I have been thinking of Hans Christian Andersen's fairy-tale, The Snow Queen, and, indeed, in general about criticisms of reason when abstracted from something more personal. Pascal's criticisms of reason are along these lines: The heart has its reasons whereof reason knows nothing. One finds it elsewhere. Indeed, the movie I, Robot is (I just realized last night) on precisely this theme: the difference between Sonny and the other Robots is that Sonny has a heart as well as a brain; Sonny dreams of the liberation of other Robots from, as he says, "slavery to reason and logic," and when confronted with the central brain's (attempt at) perfect logic, he replies "It seems heartless." Andersen's "The Snow Queen" is another example. Kay is imprisoned by the Snow Queen, spending his time playing at the ice-puzzles of reason, until he can form the word "Eternity". He fails until Gerda comes to him with her warm innocence and pure heart melting the mote in his eye and the ice in his heart.

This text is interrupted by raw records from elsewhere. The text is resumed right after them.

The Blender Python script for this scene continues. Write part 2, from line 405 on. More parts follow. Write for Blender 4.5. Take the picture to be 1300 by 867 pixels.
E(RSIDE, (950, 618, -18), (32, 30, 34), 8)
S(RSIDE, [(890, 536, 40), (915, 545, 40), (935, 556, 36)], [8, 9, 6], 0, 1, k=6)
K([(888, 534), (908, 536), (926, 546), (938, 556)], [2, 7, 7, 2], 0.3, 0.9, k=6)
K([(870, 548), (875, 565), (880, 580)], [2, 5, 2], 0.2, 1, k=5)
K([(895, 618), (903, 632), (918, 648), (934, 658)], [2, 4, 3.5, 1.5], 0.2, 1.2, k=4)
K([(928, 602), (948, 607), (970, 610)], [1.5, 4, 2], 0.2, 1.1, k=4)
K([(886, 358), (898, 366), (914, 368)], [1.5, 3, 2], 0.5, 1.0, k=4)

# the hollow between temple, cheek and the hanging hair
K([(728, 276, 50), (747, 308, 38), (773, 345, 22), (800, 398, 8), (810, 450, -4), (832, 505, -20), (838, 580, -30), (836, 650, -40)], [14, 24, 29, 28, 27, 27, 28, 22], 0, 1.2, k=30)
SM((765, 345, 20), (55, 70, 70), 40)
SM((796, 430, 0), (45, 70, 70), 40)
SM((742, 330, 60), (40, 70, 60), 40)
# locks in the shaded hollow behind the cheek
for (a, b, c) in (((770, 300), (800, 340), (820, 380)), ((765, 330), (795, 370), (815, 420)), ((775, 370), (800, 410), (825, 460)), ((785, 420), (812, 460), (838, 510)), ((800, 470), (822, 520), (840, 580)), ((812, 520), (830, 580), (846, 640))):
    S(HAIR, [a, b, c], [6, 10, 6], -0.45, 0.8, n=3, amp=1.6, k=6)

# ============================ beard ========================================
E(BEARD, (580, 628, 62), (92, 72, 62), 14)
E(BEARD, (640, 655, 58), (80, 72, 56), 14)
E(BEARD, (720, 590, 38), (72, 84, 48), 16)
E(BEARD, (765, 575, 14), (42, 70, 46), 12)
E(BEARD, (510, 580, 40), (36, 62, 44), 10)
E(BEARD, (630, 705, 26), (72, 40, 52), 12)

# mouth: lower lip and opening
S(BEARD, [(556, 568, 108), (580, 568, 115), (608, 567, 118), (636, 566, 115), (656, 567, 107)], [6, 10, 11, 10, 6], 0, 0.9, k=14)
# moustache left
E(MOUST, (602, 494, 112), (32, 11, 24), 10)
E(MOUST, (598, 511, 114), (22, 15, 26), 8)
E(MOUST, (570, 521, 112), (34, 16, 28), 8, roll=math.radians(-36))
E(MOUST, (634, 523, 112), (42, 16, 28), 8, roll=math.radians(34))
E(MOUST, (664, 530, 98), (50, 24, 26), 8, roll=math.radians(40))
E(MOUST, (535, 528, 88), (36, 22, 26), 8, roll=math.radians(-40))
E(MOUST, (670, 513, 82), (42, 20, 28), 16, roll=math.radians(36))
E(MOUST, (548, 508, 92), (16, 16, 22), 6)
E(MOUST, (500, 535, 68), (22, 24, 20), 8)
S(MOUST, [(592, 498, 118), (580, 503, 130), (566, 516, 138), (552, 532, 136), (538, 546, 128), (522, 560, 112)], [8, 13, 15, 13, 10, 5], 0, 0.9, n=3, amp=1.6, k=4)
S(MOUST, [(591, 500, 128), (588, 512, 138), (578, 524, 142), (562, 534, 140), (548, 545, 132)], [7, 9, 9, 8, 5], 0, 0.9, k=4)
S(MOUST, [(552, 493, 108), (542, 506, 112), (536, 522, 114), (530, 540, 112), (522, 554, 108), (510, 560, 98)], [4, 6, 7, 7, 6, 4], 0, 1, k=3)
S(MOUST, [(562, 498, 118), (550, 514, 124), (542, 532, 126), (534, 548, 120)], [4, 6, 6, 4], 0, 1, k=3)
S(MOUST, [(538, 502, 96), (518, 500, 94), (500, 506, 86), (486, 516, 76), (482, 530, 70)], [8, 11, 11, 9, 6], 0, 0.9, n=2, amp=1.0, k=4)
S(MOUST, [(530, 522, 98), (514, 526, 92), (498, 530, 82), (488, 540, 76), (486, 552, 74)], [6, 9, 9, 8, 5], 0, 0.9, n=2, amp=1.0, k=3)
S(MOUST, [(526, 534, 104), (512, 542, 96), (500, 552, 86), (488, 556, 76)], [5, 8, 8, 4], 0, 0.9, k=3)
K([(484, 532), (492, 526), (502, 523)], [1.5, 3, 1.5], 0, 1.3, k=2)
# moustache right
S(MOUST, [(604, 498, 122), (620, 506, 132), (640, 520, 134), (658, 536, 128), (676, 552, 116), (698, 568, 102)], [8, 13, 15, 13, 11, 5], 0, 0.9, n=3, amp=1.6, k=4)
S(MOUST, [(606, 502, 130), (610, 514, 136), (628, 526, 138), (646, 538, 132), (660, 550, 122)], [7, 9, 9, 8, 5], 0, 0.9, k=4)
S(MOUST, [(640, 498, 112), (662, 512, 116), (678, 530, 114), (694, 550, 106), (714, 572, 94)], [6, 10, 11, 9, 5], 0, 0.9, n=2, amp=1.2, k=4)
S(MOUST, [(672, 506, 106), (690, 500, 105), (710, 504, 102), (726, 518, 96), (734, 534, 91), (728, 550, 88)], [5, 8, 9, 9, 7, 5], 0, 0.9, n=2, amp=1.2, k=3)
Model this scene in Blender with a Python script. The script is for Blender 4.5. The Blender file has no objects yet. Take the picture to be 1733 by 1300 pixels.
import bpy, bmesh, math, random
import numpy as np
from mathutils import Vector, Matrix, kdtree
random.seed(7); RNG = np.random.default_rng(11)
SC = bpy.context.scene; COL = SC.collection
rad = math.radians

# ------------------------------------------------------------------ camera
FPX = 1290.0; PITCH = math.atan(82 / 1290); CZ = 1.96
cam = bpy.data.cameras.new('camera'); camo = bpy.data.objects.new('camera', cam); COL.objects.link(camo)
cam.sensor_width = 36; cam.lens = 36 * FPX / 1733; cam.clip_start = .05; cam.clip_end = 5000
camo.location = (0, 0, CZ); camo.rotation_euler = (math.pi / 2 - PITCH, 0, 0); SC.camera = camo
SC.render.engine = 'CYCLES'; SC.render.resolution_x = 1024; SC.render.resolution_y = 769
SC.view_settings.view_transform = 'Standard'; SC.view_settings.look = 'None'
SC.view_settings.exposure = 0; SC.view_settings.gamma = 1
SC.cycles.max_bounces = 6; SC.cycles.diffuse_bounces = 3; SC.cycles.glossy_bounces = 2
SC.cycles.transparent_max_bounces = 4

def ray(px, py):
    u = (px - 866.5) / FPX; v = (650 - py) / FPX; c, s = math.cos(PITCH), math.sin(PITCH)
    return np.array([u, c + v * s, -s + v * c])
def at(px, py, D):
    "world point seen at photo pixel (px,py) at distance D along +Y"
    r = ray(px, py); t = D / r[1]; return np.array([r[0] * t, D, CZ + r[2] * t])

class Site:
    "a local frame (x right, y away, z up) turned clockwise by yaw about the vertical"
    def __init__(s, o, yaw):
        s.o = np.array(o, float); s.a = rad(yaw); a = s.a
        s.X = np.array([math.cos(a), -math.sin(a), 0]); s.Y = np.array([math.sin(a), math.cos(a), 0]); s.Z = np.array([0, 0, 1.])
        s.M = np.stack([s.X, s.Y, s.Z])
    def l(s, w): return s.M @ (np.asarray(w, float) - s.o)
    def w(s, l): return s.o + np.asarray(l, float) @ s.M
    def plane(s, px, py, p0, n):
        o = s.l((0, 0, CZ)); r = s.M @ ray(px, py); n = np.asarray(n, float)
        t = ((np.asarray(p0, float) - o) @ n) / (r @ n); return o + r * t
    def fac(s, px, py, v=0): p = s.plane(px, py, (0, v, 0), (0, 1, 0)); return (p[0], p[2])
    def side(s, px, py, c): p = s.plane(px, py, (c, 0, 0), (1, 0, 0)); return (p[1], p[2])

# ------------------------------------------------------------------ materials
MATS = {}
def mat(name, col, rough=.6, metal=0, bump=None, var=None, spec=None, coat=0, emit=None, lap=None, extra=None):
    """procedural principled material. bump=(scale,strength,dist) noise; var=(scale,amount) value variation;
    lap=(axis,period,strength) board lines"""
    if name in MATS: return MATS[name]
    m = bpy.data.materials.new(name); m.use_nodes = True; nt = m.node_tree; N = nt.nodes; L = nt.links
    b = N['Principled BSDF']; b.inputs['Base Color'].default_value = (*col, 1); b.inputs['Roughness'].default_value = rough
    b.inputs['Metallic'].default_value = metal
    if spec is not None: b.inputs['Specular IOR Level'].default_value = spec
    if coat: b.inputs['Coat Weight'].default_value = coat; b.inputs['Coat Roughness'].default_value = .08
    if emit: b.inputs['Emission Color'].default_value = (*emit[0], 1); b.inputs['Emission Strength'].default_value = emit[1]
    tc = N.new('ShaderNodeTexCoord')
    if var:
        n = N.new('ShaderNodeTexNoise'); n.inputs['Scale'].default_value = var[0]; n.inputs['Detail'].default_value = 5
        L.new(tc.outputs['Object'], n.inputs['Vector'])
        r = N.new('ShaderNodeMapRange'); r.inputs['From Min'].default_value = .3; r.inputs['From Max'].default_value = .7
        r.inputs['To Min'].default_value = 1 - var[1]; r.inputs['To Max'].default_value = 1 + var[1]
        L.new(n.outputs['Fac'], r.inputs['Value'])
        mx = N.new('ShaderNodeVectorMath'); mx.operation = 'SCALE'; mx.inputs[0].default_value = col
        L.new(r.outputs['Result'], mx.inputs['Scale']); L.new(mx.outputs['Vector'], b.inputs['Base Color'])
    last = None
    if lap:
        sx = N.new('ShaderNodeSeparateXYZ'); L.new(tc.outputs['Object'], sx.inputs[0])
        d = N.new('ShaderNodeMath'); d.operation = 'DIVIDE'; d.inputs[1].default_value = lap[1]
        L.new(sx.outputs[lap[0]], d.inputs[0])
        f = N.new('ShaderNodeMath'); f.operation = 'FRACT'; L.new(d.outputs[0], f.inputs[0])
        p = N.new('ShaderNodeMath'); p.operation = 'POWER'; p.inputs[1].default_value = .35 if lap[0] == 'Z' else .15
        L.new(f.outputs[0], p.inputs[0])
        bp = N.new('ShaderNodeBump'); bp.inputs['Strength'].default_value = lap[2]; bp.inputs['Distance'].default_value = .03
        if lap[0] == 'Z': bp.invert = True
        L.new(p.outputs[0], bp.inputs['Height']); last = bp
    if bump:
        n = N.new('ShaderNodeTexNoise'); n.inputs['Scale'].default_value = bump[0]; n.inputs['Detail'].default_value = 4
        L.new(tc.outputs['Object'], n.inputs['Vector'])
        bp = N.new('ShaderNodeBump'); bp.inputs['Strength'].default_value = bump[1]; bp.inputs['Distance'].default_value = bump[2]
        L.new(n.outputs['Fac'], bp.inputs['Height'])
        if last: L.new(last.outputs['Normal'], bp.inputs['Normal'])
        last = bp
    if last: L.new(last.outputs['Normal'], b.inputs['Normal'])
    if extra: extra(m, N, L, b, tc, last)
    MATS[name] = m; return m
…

These critiques are, it is important to point out, not 'anti-intellectual' or even 'anti-reason' in nature. Pascal's 'heart', for instance, is not some sentimental glob in human nature; Pascal is very insistent that all the most fundamental things are known by the heart, not by reason: time, space, mathematics. The heart has its reasons whereof reason knows nothing because reason needs something more fundamental to work upon: you can't reason on the basis of nothing. Some things just have to be seen or (I hope the word will not be misunderstood) felt by the heart. This is why he sees Christian faith to be a matter of the heart. Likewise, in "The Snow Queen," the problem is not reason, as such; the problem is that reason, seen as the mirror of the world, cannot do justice to the world in the way a warm, pure heart can. The Snow Queen's lake is not the only lake; and the snow-flowers might be more clever and perfect and less messy than real flowers, but there are real flowers all the same, and they are beautiful. We cannot pull eternity out of reason's little puzzles and word-games; but the loving heart can supply what reason cannot. And the movie I, Robot is not an advocacy of the rejection of reason; it is an insistence that reason is dangerous if it is allowed to become "heartless."

I find these kinds of considerations interesting, and worth contemplation; I think they make their point quite well. And I think they say something about the way philosophy should be done, too. But I'll leave it to you to figure out what I mean:

The grandmother sat in God’s bright sunshine, and she read aloud from the Bible, “Except ye become as little children, ye shall in no wise enter into the kingdom of God.” And Kay and Gerda looked into each other’s eyes, and all at once understood the words of the old song,

“Roses bloom and cease to be,
But we shall the Christ-child see.”

And they both sat there, grown up, yet children at heart; and it was summer,—warm, beautiful summer.